Aquella mañana de sábado, cuando mis amigos me despertaron me costó mucho separarme de mi litera. La sentía tan tibia que no me alcanzaban las fuerzas para incorporarme y cumplir el plan previamente acordado desde muchos días antes.
Mis compañeros y yo nos disponíamos a viajar hasta Topes de Collantes, y una vez allí descender al Salto de Caburní, donde pasaríamos la noche.
Cuando logré desentumecerme salí hacia el baño de la beca, muy lentamente, con la esperanza de que mis colegas decidieran partir sin mí ante mi marcada pereza. Pero no desistieron en enrolarme en su aventura, y cuando la mañana levantaba ya nos encontramos cerca de una parada desde donde tomaríamos un transporte que nos llevaría hasta Manicaragua.
Éramos cuatro estudiantes universitarios de la Universidad Central de Las Villas, deseosos de grandes sensaciones, dispuestos a todo por sumar nuevas experiencias, al punto de iniciar aquel viaje con pocos más de 50 pesos y una jaba de tostadas, nuestro bien más preciado.
Todavía era muy temprano cuando nos apeamos de un «camello», como le llamaban a cierto engendro vehicular mitad guagua y mitad camión, que solucionó muchos problemas de transporte hace algunos años.
En Manicaragua intentamos ignorar a los vendedores ambulantes que comerciaban pan con minuta, ante el esmirriado monto con el que contábamos. Además, llevábamos en una de nuestras mochilas una jaba de tostada, y la mitad de una barra de dulce de guayaba.
Parados en una «cuatro esquina» que parecía ser el centro del pueblo, indagamos hacia dónde se encontraba la terminal.

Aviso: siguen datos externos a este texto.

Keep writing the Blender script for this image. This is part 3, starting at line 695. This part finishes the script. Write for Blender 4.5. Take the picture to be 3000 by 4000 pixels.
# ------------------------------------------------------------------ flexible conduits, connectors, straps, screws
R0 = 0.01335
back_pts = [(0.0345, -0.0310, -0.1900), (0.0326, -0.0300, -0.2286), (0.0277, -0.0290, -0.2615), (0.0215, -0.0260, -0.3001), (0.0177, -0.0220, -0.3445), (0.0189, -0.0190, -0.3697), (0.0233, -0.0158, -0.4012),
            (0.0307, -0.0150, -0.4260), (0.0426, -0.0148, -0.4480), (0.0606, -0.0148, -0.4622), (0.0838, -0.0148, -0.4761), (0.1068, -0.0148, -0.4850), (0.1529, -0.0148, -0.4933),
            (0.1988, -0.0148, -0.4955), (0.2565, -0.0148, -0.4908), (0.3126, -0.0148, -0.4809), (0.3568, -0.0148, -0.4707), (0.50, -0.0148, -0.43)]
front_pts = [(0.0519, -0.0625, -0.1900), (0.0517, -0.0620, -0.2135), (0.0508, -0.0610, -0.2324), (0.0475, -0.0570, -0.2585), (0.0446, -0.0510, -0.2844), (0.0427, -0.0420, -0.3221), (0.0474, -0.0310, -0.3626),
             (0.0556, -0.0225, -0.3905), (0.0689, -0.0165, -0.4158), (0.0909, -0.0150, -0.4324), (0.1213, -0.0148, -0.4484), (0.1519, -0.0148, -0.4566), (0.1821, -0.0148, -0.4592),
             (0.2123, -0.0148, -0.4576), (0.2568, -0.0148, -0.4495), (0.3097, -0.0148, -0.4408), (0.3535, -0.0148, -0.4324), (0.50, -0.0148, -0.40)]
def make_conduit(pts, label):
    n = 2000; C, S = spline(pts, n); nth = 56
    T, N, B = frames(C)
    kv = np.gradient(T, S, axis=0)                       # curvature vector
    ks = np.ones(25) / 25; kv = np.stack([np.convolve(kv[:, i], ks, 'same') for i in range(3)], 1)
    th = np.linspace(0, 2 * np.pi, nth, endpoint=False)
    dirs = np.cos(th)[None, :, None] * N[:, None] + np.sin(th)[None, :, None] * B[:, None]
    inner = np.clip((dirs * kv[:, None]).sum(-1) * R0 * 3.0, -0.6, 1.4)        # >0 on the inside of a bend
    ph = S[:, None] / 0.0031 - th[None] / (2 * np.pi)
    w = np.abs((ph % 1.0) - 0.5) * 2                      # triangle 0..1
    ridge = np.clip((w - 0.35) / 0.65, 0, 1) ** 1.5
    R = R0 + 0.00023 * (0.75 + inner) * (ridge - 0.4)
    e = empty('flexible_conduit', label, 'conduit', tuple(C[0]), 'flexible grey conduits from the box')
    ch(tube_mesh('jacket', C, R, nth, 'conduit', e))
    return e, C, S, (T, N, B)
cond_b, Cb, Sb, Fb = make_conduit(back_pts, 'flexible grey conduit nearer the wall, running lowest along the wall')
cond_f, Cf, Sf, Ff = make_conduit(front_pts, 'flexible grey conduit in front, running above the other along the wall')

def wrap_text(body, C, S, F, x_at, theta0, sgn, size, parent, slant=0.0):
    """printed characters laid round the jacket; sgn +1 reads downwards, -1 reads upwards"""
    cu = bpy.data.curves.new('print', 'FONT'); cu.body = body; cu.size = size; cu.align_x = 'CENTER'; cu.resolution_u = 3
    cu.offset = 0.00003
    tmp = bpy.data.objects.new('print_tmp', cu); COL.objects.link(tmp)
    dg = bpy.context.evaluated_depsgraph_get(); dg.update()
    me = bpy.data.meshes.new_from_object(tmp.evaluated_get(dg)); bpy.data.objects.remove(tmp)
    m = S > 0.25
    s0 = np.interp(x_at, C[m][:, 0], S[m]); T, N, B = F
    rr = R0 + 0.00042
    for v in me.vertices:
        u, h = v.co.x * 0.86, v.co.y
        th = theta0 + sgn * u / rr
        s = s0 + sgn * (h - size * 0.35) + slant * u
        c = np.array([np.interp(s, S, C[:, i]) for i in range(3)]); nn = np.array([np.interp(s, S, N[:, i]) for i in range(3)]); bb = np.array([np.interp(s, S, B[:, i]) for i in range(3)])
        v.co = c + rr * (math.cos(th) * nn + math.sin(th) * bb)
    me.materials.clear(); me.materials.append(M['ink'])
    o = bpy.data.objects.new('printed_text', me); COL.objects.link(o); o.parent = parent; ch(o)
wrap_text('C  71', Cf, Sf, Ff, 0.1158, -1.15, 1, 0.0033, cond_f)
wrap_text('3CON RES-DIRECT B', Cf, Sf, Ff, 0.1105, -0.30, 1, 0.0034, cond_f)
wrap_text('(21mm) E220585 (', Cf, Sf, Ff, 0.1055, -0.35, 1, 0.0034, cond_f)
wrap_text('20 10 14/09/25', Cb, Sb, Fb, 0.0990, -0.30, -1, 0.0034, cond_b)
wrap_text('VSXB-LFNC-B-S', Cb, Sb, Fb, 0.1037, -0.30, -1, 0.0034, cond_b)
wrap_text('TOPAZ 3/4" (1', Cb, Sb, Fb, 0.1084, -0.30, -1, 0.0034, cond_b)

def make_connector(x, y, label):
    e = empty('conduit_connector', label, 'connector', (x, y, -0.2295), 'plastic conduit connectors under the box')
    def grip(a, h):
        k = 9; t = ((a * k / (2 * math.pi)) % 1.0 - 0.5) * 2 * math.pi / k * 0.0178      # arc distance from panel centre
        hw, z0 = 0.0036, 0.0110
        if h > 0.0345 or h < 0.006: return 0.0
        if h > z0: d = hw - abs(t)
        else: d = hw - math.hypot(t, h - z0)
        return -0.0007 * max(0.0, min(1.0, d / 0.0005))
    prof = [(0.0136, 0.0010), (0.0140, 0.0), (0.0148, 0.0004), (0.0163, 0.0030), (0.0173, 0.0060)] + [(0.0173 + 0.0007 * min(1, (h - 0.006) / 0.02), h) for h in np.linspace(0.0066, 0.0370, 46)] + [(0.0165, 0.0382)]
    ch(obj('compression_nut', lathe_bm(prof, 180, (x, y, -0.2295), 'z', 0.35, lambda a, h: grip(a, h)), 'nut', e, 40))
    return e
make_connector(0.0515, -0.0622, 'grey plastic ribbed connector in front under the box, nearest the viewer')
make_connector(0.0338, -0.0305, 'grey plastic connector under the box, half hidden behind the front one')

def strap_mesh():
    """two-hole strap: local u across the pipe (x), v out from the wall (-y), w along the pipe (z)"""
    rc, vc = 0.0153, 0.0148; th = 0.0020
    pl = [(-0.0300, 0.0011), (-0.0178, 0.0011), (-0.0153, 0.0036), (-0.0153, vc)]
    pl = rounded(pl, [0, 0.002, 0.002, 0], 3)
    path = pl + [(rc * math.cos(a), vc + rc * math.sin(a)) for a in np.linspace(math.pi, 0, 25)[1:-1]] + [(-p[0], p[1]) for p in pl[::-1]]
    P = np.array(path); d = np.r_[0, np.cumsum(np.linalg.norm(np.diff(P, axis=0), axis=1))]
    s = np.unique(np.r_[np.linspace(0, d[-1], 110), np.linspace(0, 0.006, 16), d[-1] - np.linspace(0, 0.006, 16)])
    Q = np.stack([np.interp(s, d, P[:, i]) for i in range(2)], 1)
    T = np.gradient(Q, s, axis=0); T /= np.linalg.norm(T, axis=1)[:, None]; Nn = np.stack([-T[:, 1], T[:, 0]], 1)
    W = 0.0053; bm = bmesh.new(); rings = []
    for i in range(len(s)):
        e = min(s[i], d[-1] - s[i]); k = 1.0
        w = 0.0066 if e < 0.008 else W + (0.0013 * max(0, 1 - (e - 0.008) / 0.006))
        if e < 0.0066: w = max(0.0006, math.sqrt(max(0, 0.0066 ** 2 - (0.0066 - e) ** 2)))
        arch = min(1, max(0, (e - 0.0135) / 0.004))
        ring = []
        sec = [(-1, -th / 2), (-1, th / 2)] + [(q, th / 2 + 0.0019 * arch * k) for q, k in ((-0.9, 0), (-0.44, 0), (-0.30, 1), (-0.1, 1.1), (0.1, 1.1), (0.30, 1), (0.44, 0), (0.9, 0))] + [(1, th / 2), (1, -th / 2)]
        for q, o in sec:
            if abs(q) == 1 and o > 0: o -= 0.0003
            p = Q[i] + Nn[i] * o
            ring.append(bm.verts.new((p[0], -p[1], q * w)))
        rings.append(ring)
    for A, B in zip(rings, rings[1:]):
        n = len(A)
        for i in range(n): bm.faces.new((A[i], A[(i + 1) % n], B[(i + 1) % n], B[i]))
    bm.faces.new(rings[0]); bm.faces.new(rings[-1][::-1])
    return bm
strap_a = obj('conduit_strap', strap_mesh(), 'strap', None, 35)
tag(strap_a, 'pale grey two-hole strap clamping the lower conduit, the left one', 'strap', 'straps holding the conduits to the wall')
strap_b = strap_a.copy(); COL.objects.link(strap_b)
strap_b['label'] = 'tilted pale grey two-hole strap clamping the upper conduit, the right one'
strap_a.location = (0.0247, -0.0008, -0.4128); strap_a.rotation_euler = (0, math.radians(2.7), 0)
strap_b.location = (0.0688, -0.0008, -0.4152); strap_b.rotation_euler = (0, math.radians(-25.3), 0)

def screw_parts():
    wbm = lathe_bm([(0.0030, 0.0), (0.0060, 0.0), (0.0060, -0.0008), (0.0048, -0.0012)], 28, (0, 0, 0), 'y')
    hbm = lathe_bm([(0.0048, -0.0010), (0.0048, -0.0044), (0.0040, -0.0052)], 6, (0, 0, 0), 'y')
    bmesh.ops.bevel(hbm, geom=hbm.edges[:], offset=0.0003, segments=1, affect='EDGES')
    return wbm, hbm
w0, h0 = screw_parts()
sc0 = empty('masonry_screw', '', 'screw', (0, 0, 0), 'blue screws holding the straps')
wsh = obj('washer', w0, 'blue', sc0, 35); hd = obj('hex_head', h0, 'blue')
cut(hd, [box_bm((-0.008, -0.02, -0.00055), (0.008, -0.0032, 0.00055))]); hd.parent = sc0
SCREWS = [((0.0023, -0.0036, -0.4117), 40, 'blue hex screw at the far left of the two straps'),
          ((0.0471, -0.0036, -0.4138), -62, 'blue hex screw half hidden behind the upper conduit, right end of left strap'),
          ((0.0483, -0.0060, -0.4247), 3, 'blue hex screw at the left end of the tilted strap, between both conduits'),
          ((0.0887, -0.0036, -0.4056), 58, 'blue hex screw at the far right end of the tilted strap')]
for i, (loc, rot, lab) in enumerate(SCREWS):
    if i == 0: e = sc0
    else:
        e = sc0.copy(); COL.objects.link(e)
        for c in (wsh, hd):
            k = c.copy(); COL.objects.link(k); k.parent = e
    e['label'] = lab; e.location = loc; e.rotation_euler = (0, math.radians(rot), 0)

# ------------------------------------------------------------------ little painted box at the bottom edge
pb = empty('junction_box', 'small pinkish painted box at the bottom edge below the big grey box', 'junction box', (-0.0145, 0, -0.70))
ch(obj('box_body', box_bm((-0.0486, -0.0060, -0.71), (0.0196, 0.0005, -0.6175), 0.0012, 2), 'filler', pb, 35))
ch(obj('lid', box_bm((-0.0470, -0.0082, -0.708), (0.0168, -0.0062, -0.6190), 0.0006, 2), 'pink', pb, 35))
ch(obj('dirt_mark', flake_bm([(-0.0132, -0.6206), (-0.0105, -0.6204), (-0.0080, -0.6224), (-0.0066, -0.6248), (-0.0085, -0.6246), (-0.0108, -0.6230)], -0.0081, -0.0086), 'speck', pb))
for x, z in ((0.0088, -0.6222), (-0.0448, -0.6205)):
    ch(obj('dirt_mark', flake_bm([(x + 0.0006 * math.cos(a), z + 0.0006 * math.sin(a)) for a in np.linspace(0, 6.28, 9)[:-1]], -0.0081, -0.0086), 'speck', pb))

Tomaríamos un camión que tenía como destino Cumanayagua, tierra de gran significación para mí porque allí nació mi madre. Mas, nuestro destino nos desviaría varios kilómetros antes, en una bifurcación que nos llevaría a la presa Hanabanilla.
El plan consistía en arribar a Topes de Collantes atravesando la presa Hanabanilla. Algo que nunca me dijeron mientras estaba en mi litera, a tiempo de arrepentirme.